S.a.L.E. Docks, Open#6

Diario di bordo di una strana mostra.

Primi appunti dopo due mesi di incontri con in testa la voglia di inventarsi nuovi modi di produzione culturale

10 / 12 / 2013

Nel 2012 S.a.L.E. Docks aveva riproposto il progetto Open, giunto alla sua sesta edizione, rendendolo però innovativo rispetto alle edizioni precedenti. La tradizionale formula del bando per giovani artisti aveva lasciato il posto ad un processo di costruzione della mostra basato sulla partecipazione ad incontri aperti al S.a.L.E.. Artisti, curatori, allestitori, organizzatori, studenti avevano risposto in massa, dimostrando la necessità di un progetto in cui la produzione di una mostra uscisse dagli schemi tradizionali.
E' stato proprio il suo carattere innovativo ad attirare la curiosita' di molti, soprattutto studenti che forse per la prima volta si sentivano veramente coinvolti in un processo di produzione dal basso, orizzontale e partecipato di un evento culturale.
Consci di avere “indovinato” una formula, abbiamo deciso di riproporre Open, ma dovevamo immaginare di fare passo in più', di pensare ad Open in modo ancora più radicale e magari tentare di realizzarla come una modalità di intervento/inchiesta sulla produzione culturale a Venezia.
Già dall'edizione precedente era emersa la volontà di “uscire in citta'”, di intessere relazioni con il tessuto urbano e sociale in cui il S.a.L.E. e' inserito.

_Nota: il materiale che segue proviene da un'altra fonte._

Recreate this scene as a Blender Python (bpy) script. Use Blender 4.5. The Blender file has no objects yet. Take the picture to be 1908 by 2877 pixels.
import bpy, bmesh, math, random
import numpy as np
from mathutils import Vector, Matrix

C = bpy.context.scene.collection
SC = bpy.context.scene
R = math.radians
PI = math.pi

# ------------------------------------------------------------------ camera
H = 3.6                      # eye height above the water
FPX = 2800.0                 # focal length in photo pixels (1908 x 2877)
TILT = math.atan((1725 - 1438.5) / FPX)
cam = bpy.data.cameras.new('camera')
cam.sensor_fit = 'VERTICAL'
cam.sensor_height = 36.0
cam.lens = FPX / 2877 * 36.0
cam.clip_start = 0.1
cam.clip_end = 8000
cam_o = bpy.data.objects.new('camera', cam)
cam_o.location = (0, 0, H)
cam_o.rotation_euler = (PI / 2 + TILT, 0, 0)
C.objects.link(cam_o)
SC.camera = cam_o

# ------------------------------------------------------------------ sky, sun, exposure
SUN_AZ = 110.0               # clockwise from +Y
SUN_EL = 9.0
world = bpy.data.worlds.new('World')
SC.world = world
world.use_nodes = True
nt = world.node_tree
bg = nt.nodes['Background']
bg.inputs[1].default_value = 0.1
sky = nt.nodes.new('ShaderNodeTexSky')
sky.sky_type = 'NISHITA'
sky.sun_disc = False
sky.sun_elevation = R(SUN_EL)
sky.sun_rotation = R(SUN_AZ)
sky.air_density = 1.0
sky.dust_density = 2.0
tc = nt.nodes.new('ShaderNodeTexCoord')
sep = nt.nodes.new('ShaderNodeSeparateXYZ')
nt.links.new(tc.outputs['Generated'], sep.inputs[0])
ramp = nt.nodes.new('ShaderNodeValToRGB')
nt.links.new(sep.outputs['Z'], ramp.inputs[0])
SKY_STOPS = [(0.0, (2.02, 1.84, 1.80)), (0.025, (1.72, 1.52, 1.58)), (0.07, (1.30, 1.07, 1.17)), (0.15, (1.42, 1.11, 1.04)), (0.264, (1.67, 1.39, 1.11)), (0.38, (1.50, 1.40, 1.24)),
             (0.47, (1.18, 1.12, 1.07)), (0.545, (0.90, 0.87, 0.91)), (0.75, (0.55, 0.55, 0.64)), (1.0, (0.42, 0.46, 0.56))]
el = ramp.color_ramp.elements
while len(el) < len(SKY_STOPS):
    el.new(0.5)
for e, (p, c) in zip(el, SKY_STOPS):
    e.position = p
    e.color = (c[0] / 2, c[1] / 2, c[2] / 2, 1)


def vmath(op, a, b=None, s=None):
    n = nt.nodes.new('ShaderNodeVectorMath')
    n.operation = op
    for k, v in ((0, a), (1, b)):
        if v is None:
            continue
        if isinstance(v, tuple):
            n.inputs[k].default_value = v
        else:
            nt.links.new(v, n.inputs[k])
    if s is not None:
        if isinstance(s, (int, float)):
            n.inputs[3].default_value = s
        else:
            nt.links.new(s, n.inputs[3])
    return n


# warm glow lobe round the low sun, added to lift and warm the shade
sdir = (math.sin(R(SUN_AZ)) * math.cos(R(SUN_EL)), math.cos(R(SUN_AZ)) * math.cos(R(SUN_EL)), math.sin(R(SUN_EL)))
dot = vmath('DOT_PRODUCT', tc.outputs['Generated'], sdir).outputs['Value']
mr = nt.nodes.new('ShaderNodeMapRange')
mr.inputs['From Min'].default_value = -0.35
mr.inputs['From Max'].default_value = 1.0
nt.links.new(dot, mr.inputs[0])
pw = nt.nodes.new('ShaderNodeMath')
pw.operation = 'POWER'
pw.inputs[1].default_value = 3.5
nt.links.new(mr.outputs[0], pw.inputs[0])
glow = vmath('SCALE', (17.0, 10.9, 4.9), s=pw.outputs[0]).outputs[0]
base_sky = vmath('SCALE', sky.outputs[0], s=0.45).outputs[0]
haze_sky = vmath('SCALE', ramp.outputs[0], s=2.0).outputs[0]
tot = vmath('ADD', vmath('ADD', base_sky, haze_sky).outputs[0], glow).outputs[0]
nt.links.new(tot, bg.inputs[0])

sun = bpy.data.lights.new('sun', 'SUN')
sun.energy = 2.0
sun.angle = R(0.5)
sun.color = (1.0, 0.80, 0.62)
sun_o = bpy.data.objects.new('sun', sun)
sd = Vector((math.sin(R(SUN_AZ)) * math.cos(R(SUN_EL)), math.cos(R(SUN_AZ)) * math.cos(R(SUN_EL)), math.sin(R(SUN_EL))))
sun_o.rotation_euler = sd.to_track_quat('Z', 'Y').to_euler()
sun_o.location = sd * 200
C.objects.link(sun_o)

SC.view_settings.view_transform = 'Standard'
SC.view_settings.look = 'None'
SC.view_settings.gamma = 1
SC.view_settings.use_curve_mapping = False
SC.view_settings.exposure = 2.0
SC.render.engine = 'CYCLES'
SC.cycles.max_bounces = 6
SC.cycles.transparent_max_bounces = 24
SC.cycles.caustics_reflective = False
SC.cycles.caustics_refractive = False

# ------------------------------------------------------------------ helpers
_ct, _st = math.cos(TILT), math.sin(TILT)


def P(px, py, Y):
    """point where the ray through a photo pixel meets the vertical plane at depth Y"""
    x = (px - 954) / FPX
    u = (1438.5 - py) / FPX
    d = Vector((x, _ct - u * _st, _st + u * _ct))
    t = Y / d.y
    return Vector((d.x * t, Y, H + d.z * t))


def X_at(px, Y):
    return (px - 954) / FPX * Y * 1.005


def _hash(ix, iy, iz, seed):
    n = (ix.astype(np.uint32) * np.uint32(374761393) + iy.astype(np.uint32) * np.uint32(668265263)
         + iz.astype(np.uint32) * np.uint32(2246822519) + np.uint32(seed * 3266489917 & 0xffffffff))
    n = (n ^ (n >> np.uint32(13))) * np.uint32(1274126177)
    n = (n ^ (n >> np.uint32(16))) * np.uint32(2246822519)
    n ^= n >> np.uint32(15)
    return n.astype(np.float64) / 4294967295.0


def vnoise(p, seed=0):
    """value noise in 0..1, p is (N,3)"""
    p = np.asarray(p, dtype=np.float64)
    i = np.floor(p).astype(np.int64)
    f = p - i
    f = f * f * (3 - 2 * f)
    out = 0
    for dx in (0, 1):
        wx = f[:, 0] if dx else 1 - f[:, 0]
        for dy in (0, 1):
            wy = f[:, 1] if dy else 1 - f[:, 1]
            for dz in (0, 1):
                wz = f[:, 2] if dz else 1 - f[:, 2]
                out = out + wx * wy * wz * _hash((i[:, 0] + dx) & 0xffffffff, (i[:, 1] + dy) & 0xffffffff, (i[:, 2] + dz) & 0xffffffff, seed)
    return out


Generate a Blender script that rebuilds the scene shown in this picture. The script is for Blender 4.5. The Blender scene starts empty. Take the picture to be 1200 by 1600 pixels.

Al primo incontro pubblico del 2013, tenutosi il 23 ottobre, ha partecipato un centinaio di persone, qui abbiamo voluto subito affermare questo nostro desiderio: Open#6 doveva svilupparsi in modo più esplicito in rapporto al contesto veneziano, prendendone in considerazione gli aspetti postivi (dal punto di vista di un giovane artista/operatore culturale che vi riseida), ma anche le criticità, indagando a fondo tutti gli aspetti che lo compongono, analizzarli criticamente e riproporli dal nostro punto di vista. Da questa esigenza è nato un workshop interno a Open che ha sviluppato il diagramma che proponiamo in immagine.
A tutto ciò si ricollega un'altra proposta rivolta ai nuovi “Openers”, ovvero che tutte le opere siano pensate e realizzate all'interno del processo di Open#6.
Più che un'esposizione di opere d'arte, Open vuole essere, ancora una volta,  un laboratorio permanente in cui si realizzano progetti attraverso la condivisione delle competenze e dei saperi, attivando un lungo laboratorio du autoformazione (carattere spesso sottolineato come elemento dirimente da chi aveva partecipato all'edizione del 2012) . Seppure Open non produca, se non quando emerge dalla volontà dei partecipanti, un discorso esplicitamente politico, sebbene non si presenti a monte come una mostra ideologica, cosa che spesso accade alle varie Biennali o a molti eventi culturali (che rimangono però dentro alle logiche di un modello produttivo totalmente neoliberista), essa è comunque una pratica “in conflitto” con le modalità istituzioni e dell'industria culturale presente in città. Open è un modello (non rigido) alternativo di produzione che qualifica il S.a.L.E. quale terreno di sperimentazione culturale sul territorio, luogo in cui si esprime il tentativo di superare l'idea di cultura quale rappresentazione del conflitto, ma in cui la cultura prova a trasformarsi per divenire pratica del comune, cooperazione consapevole fuori dalle maglie della cattura.
Dalla mappa concettuale già citata in precedenza abbiamo estrapolato le parole-chiave su cui abbiamo iniziato a lavorare. Le tematiche trattate riguardano l'abitare, il lavoro culturale, le relazioni, l'ambiente, la formazione e gli spazi. Molti argomenti sono legati tra loro: dalla difficoltà abitativa alla carenza di spazi in città, ai problemi ambientali causati dall'abbandono di questi, alle politiche universitarie che poco coinvolgono gli studenti e che spesso li allontanano da Venezia.
La scorsa settimana siamo diventati effettivamente operativi e abbiamo organizzato una serie di "uscite". Per tutta la settimana, infatti, abbiamo indagato, fotografato, realizzato video e interviste, ci siamo cimentati in derive psicogeografiche e esplorazioni in barca.
Abbiamo cercato di costruire percorsi artistici alternativi a quelli convenzionali, progettato interventi artistici in luoghi abbandonati e molto altro.
Il processo di Open continuerà a crescere e a consolidarsi, a diventare un modello riconosciuto e applicabile ad altri spazi, in un'ottica di sovvertimento delle tradizionali istituzioni culturali che impongono dall'alto i loro modi preconfezionati di “fare arte”.